▶ **Exercise details**: Do not repeat pictures. Repeat exactly the lines of the listing below from its first line through the line with "from mathutils import Vector, Matrix".

▶ **Recorded data**:
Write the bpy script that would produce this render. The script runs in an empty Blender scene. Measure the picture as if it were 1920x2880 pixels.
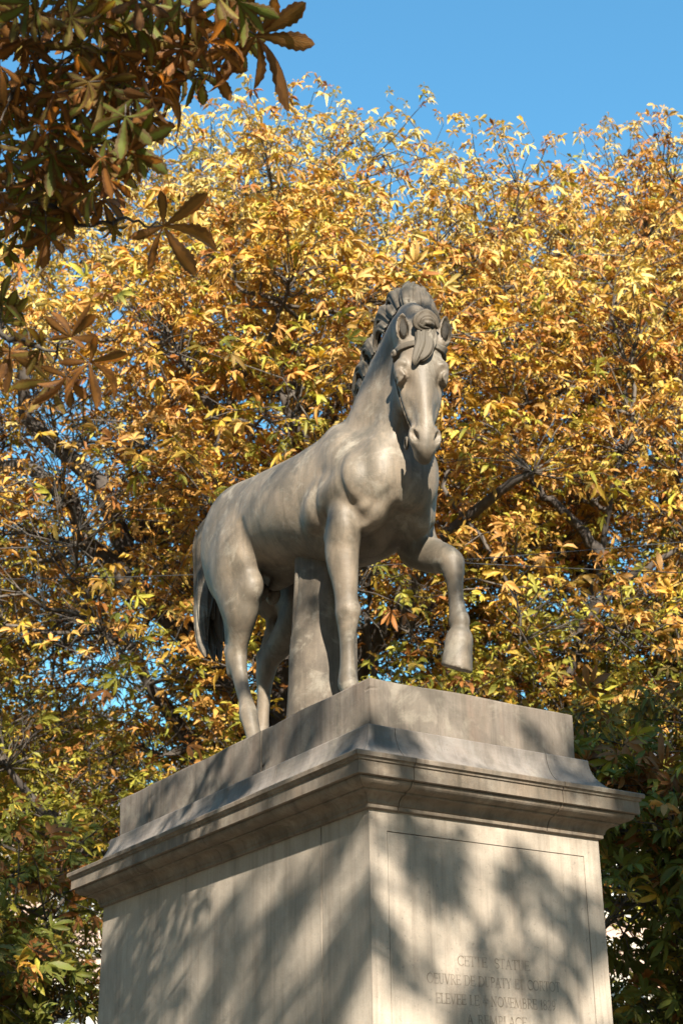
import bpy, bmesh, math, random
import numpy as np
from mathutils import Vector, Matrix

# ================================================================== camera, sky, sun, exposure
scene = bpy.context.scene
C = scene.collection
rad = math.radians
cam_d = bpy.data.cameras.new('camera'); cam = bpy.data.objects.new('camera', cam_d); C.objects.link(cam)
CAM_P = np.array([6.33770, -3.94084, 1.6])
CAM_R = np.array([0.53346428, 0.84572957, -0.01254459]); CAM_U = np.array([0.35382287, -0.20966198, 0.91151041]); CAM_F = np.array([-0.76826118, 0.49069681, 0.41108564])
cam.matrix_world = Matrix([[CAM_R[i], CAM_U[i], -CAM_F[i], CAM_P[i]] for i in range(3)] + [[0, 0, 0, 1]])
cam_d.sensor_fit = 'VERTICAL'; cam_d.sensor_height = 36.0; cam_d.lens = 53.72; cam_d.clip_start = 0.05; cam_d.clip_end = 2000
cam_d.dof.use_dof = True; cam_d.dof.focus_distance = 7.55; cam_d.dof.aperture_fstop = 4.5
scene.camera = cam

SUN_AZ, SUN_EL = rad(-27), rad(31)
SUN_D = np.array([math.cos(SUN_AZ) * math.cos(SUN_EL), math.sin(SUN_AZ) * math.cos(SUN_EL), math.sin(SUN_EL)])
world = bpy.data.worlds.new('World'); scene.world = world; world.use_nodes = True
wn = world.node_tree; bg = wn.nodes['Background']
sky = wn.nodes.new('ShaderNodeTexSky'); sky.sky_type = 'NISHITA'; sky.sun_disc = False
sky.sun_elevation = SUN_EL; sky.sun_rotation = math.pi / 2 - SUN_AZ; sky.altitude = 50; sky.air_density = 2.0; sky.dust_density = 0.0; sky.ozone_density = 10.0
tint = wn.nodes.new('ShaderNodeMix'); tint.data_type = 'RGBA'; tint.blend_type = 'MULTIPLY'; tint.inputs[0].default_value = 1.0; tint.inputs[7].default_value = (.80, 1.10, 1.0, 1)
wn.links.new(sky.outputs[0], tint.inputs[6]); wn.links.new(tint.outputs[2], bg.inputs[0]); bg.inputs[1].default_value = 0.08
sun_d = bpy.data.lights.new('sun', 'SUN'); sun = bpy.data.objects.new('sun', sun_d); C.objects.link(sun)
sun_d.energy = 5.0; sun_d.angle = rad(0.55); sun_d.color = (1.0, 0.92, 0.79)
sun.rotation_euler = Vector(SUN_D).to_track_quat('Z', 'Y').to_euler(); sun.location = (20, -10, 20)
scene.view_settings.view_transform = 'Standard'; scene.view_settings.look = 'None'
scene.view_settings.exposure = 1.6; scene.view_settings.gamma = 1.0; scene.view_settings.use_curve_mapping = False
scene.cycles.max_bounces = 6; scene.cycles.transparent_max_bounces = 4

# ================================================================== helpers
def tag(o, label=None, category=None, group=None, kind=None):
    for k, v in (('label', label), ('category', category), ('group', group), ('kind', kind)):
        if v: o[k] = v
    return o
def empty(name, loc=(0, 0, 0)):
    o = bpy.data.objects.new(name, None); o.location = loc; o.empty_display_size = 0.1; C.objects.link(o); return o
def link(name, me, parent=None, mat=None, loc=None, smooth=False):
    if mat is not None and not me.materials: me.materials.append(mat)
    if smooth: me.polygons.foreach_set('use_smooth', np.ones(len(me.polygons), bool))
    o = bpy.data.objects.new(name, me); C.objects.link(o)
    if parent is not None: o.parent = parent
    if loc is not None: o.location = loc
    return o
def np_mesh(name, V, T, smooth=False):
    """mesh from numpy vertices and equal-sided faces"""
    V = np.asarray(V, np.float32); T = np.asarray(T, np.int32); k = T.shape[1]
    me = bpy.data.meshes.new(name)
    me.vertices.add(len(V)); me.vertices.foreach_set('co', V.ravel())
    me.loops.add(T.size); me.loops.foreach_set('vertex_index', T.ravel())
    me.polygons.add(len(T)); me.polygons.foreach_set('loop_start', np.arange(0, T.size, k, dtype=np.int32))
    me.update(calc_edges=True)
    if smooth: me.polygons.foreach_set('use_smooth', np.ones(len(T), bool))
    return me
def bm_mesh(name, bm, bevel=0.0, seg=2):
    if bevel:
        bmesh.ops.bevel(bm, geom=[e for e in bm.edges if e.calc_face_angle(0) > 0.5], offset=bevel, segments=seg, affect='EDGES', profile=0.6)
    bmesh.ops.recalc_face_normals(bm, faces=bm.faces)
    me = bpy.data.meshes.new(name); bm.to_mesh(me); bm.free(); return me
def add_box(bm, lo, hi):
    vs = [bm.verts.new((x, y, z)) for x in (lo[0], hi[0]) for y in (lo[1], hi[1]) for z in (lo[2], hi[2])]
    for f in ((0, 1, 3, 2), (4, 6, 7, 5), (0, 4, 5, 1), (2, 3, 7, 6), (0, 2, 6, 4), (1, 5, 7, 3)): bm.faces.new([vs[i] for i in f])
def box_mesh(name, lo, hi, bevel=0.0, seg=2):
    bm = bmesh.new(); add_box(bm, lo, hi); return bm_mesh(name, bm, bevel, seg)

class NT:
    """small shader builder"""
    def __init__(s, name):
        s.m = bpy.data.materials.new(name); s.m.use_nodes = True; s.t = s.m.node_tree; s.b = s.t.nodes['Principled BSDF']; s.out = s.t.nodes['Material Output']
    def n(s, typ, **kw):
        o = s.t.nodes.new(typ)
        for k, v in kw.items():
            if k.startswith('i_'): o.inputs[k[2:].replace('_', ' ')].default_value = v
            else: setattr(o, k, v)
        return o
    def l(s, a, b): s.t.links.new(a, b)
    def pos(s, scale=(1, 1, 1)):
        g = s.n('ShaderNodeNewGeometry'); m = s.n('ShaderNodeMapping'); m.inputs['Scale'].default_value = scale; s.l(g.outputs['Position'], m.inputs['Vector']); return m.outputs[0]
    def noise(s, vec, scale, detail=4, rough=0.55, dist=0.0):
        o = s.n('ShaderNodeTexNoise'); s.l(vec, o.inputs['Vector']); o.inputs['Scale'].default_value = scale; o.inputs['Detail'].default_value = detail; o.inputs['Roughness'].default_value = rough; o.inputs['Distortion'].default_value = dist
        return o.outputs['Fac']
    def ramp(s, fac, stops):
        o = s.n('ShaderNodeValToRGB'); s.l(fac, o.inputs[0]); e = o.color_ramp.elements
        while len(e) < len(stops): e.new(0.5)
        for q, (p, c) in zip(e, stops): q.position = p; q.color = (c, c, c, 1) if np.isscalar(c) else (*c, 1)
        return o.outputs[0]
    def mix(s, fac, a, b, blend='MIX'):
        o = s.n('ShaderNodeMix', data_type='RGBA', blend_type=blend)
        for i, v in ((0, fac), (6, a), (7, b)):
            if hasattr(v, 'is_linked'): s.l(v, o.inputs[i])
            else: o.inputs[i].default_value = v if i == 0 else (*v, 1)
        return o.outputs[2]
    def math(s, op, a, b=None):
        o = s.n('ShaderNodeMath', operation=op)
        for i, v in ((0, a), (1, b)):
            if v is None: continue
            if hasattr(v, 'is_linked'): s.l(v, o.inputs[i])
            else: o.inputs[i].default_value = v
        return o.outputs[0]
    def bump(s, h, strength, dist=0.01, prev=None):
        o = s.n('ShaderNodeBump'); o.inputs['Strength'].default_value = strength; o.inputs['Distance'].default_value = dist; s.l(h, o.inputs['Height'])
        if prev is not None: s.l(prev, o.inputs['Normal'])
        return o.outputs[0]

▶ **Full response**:
Write the bpy script that would produce this render. The script runs in an empty Blender scene. Measure the picture as if it were 1920x2880 pixels.
import bpy, bmesh, math, random
import numpy as np
from mathutils import Vector, Matrix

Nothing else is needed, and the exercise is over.